Such is the reality The Boys reveals behind the idolatry: greed and grift and outright homicide, all the while preaching exceptionalism and sanctimony to the outside world. As one Amazon user wrote in a review of the comic’s first collected edition, “Picture Civil War mixed with Game of Thrones and this is what you get.” The best of the palace intrigue comes by way of Madelyn Stillwell (Elisabeth Shue), a Vought executive who manages by manipulation, subterfuging, and strong-arming her charges in deference to Vought’s finances and agenda. Shue turns in a revelatory performance, especially in Stillwell’s psychologically fraught relationship with Homelander—by turn steely and seductive, a Cersei Lannister of superpowers.
Even casual comic-book readers will see the Seven as an obvious analogue of DC’s Justice League. A-Train has the foot speed of the Flash, and the Deep is Aquaman down to his friendships with dolphins; Queen Maeve (Dominique McElligott) and Black Noir (Nathan Mitchell) are able stand-ins for Wonder Woman and Batman. This mapping highlights The Boys‘ true challenge: How many superheroes do you have room for?
Such is the reality The Boys reveals behind the idolatry: greed and grift and outright homicide, all the while preaching exceptionalism and sanctimony.
When The Boys first hit comic-book shops in 2006, popular culture at large hadn’t been quite so overrun by capes and costumes. Superman and Batman had gotten franchises, as had Marvel heroes like Hulk and Spider-Man, but comics had yet to become the one-stop shop for film and TV development execs. The X-Men movies were the only ones that even toyed with a larger connected universe.

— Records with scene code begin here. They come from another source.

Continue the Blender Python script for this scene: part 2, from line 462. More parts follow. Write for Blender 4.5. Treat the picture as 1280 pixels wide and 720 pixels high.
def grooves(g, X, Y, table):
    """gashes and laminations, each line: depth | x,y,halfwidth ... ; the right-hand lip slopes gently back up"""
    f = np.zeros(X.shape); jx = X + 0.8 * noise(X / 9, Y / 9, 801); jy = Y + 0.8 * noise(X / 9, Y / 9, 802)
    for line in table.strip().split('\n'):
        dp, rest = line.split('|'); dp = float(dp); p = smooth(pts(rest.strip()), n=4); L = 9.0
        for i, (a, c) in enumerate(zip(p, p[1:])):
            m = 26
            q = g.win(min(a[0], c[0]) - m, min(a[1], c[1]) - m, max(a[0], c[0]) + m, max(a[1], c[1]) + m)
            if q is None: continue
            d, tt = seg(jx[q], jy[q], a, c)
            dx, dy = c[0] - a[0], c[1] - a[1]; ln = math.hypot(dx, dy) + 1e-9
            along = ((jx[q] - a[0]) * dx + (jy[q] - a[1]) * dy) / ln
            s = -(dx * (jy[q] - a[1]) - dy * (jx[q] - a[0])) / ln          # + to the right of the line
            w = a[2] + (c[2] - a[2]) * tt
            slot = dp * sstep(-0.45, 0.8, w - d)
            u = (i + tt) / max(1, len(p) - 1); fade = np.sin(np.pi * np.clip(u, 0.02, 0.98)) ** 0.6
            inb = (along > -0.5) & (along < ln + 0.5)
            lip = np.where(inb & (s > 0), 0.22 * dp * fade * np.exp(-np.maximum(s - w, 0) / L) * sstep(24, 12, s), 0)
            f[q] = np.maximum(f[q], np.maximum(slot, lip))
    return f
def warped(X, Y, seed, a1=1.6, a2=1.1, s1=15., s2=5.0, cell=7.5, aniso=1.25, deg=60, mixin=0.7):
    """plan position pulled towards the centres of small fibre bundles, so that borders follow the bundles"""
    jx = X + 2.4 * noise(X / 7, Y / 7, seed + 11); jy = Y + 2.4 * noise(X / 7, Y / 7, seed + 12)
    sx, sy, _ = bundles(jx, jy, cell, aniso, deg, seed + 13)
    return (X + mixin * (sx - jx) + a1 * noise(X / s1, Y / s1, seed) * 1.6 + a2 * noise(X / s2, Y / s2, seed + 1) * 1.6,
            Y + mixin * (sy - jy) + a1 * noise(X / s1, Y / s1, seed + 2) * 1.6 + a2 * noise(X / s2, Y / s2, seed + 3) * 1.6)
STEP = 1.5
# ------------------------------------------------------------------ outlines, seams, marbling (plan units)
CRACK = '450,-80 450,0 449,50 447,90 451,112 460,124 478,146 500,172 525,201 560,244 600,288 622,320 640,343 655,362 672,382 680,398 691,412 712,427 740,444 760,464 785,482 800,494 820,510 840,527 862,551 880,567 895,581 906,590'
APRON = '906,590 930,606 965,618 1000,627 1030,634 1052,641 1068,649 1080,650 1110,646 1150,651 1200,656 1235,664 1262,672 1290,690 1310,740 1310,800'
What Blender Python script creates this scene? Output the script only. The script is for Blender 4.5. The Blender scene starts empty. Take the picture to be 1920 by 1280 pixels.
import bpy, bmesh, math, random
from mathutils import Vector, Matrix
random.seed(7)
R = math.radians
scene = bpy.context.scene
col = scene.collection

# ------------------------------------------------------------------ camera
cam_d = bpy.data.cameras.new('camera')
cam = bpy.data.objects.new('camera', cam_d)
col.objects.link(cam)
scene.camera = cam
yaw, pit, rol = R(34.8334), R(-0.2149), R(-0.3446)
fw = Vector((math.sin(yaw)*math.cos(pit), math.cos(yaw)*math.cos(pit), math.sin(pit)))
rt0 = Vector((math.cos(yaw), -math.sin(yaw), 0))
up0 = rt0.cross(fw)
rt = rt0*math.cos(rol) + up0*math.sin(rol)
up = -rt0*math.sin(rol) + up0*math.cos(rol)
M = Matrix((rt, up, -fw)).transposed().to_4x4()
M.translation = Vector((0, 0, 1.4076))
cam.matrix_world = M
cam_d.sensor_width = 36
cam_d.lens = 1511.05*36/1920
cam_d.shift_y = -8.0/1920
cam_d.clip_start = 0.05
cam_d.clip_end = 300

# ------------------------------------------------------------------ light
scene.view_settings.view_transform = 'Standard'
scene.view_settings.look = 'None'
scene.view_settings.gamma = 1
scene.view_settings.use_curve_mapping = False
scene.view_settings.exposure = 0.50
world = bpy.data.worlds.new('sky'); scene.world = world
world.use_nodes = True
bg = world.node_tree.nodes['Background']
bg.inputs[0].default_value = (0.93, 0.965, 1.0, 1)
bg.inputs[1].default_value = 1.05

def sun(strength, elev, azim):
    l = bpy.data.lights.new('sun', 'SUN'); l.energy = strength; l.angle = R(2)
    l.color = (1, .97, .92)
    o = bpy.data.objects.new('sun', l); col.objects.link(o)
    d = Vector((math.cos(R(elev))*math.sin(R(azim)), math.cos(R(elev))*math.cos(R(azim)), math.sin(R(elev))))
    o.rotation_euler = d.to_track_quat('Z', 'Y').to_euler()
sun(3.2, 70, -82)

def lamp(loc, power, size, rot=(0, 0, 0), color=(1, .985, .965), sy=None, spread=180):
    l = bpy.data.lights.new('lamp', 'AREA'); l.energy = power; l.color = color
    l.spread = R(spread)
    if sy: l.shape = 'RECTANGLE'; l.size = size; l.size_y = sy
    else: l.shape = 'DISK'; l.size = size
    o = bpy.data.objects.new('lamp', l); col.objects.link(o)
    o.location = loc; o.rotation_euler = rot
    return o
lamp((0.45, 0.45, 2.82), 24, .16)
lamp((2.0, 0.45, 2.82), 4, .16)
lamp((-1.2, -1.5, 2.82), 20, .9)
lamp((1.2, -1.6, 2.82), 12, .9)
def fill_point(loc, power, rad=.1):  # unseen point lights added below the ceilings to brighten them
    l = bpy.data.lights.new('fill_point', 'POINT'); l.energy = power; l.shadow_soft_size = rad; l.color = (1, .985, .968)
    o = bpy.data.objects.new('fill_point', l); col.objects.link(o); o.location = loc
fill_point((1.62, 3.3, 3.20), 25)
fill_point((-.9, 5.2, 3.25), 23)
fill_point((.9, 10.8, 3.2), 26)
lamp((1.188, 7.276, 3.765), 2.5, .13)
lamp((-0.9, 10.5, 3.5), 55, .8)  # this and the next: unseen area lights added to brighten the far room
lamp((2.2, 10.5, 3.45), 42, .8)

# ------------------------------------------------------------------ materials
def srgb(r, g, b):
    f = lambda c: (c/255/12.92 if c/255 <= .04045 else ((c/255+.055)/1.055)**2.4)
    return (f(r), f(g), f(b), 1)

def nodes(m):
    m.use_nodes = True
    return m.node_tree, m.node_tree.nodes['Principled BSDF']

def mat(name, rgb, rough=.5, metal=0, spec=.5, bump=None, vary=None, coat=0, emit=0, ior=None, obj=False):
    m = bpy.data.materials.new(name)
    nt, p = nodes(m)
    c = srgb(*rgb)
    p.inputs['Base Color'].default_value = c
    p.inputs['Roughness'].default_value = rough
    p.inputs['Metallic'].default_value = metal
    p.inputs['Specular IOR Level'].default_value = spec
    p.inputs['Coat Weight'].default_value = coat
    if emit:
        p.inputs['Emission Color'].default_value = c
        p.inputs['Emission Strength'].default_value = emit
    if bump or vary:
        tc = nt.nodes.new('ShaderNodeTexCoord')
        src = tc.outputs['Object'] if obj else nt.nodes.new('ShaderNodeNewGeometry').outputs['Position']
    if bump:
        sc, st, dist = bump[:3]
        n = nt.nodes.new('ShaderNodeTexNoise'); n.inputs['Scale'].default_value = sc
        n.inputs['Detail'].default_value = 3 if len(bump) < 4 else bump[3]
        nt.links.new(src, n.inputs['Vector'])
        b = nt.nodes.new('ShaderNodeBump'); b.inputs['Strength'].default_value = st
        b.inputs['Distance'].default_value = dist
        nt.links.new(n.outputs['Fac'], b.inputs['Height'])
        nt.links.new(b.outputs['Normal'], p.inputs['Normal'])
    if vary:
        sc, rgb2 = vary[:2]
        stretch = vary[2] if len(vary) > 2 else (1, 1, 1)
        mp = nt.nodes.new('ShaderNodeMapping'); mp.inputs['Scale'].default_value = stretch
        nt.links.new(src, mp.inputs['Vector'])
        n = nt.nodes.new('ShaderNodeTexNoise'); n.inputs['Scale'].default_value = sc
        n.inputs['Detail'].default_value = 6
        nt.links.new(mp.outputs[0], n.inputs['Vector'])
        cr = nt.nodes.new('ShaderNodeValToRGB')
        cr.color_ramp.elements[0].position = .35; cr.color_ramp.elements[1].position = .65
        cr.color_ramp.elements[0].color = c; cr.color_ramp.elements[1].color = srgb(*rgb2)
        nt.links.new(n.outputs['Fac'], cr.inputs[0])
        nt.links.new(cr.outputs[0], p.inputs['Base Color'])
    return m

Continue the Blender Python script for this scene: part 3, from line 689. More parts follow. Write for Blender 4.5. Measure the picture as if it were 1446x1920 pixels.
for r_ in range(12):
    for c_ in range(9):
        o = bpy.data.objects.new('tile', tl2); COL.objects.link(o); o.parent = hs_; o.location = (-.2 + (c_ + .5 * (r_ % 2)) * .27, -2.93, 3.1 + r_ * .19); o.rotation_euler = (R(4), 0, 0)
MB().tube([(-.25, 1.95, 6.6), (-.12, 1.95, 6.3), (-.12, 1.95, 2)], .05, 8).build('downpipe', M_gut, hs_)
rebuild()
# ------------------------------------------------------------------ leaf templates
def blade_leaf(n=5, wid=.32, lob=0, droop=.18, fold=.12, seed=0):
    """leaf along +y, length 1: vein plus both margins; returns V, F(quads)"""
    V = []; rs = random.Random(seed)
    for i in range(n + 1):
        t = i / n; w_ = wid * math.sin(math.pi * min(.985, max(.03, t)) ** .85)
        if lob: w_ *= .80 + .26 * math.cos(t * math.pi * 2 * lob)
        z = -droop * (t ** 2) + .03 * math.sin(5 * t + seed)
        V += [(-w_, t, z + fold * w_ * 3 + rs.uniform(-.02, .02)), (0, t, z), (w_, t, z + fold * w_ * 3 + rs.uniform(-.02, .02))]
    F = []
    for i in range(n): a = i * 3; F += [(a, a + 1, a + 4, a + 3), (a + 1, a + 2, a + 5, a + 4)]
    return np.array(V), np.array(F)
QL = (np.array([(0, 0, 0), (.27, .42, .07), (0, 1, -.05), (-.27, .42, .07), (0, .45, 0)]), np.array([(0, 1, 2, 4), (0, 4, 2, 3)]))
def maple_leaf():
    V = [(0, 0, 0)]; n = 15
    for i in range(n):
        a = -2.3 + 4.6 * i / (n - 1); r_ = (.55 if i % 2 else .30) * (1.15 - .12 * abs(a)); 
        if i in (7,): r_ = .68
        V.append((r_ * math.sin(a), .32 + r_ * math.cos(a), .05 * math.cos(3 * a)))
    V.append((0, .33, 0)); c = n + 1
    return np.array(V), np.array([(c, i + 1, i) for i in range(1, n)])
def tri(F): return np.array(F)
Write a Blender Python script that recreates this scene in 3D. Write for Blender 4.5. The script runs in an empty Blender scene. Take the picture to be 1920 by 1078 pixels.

Since then, we’ve seen not just superheroes but superhero meta-commentary enter the Hollywood pipeline. Heroes became assholes in a series of book-to-screen projects, from Watchmen and Kick-Ass to Wanted and Powers. In most cases, the results left viewers wanting. Comic books playing with comic-book tropes have always spoken to an in-crowd, complicating the already formidable degree of difficulty in bringing comics to the screen. In book form, Watchmen and Powers were packed with Easter eggs and subtext that delighted longtime readers. In film and TV form, respectively, the attempts to replicate that layering weighed down the result.
Now that HBO is readapting Watchmen into an episodic series, it seems to be doing so with caution, skirting the original entirely. Not so for The Boys, which is so hopped up on its own frenetic energy that it dares you not to buy in. Yes, those who read the comic will appreciate that Simon Pegg, the original inspiration for Hughie, plays Hughie’s father. Yes, those who love comics will thrill to the throwaway gags. But there are a lot of other people out there—the ones already awash in superheroes, the ones who look ahead at Marvel’s Phase Four and the Arrowverse and Netflix’s Millarverse and every other large-scale comic-book IP push out there and can’t help but feel fatigue setting in.
That effectively makes The Boys a niche project, an leeringly uncouth cousin to The Handmaid’s Tale and Catastrophe and Amazon’s other award-winning series. And thank Jor-El for that—not only because it makes for a liberating, all-id meditation on power and hypocrisy, but because I don’t know how many more cinematic universes I can take.